* Dataset content *
*-*-*
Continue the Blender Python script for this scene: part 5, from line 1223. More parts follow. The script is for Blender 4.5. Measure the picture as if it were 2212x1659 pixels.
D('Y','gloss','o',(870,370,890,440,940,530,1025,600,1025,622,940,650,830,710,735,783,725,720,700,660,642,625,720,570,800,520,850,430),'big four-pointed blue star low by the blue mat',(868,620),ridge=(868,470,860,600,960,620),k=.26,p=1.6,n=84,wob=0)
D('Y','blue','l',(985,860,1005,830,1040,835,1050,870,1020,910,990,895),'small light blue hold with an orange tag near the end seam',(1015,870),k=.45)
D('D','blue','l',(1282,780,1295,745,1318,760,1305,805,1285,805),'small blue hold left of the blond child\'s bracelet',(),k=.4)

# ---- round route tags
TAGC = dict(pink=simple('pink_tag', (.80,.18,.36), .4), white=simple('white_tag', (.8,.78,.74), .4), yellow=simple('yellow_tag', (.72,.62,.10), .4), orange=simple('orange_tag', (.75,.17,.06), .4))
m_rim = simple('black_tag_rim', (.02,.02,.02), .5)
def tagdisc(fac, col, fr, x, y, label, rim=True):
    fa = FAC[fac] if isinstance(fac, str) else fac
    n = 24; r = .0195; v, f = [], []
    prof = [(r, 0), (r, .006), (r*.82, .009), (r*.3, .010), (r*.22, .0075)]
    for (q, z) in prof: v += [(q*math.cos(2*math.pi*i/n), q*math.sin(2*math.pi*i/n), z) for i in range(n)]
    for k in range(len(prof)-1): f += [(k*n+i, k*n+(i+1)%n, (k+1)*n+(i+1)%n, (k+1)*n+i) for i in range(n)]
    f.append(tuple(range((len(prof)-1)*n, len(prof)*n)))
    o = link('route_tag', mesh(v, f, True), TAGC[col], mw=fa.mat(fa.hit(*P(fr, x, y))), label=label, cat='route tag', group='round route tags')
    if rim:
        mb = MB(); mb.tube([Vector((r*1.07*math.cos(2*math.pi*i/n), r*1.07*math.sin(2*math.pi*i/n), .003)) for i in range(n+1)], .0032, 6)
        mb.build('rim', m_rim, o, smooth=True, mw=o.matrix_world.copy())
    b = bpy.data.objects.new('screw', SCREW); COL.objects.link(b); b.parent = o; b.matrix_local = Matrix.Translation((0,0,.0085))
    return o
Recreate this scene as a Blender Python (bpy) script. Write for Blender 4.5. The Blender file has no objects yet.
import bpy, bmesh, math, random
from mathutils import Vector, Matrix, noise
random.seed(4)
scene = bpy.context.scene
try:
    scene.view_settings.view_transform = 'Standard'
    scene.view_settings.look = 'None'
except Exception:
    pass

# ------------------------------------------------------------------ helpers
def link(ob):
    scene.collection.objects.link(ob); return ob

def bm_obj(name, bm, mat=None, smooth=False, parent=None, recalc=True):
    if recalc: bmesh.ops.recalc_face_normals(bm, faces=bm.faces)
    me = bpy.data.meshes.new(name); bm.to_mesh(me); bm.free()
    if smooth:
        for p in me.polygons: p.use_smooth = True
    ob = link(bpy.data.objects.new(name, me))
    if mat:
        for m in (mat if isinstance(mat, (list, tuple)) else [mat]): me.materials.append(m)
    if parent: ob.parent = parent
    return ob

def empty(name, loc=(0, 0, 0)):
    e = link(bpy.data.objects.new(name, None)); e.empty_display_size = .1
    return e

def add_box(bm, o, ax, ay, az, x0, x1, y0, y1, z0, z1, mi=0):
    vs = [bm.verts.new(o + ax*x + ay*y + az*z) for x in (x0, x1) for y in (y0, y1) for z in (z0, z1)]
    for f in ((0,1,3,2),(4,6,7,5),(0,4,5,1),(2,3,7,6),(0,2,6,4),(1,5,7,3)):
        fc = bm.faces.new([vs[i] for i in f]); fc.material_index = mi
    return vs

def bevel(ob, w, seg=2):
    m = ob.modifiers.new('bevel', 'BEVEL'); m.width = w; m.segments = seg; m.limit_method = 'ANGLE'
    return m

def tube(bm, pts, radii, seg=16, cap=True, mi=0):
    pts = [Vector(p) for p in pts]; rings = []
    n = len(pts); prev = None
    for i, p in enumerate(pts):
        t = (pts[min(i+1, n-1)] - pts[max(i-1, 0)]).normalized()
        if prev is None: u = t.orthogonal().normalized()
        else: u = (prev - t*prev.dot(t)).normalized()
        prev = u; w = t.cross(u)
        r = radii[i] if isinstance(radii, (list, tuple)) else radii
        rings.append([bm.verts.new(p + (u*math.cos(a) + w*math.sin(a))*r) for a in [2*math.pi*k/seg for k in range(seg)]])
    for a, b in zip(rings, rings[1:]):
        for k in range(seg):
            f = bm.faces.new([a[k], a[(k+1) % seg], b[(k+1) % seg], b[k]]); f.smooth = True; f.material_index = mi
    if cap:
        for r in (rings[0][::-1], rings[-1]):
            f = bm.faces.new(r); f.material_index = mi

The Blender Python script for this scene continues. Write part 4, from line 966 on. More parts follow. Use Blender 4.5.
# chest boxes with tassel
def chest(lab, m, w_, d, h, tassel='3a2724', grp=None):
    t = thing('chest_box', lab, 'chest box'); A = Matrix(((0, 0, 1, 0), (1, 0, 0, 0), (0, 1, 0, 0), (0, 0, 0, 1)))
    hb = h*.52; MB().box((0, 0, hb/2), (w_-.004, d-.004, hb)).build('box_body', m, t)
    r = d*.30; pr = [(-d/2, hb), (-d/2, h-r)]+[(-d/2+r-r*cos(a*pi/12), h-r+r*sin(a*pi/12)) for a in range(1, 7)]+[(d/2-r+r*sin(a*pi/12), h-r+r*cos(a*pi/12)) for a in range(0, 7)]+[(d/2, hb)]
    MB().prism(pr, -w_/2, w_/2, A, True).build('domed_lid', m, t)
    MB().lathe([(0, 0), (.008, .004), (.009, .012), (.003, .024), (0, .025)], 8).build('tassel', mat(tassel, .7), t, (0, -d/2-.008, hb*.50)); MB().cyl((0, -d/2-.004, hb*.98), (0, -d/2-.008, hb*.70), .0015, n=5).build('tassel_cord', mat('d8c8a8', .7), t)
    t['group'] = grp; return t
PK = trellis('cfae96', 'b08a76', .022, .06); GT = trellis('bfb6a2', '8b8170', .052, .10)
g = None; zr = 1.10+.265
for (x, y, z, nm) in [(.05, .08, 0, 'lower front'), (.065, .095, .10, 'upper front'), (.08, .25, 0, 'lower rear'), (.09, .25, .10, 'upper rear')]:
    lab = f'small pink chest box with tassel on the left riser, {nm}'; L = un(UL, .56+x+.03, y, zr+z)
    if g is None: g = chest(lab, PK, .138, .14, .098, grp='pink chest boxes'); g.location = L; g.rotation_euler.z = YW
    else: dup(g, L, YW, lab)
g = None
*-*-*
* What to produce *
Quote exactly the first line of the data and every line after it through the one holding "blond child\'s bracelet',(),k=.4)".

* Task result *
Continue the Blender Python script for this scene: part 5, from line 1223. More parts follow. The script is for Blender 4.5. Measure the picture as if it were 2212x1659 pixels.
D('Y','gloss','o',(870,370,890,440,940,530,1025,600,1025,622,940,650,830,710,735,783,725,720,700,660,642,625,720,570,800,520,850,430),'big four-pointed blue star low by the blue mat',(868,620),ridge=(868,470,860,600,960,620),k=.26,p=1.6,n=84,wob=0)
D('Y','blue','l',(985,860,1005,830,1040,835,1050,870,1020,910,990,895),'small light blue hold with an orange tag near the end seam',(1015,870),k=.45)
D('D','blue','l',(1282,780,1295,745,1318,760,1305,805,1285,805),'small blue hold left of the blond child\'s bracelet',(),k=.4)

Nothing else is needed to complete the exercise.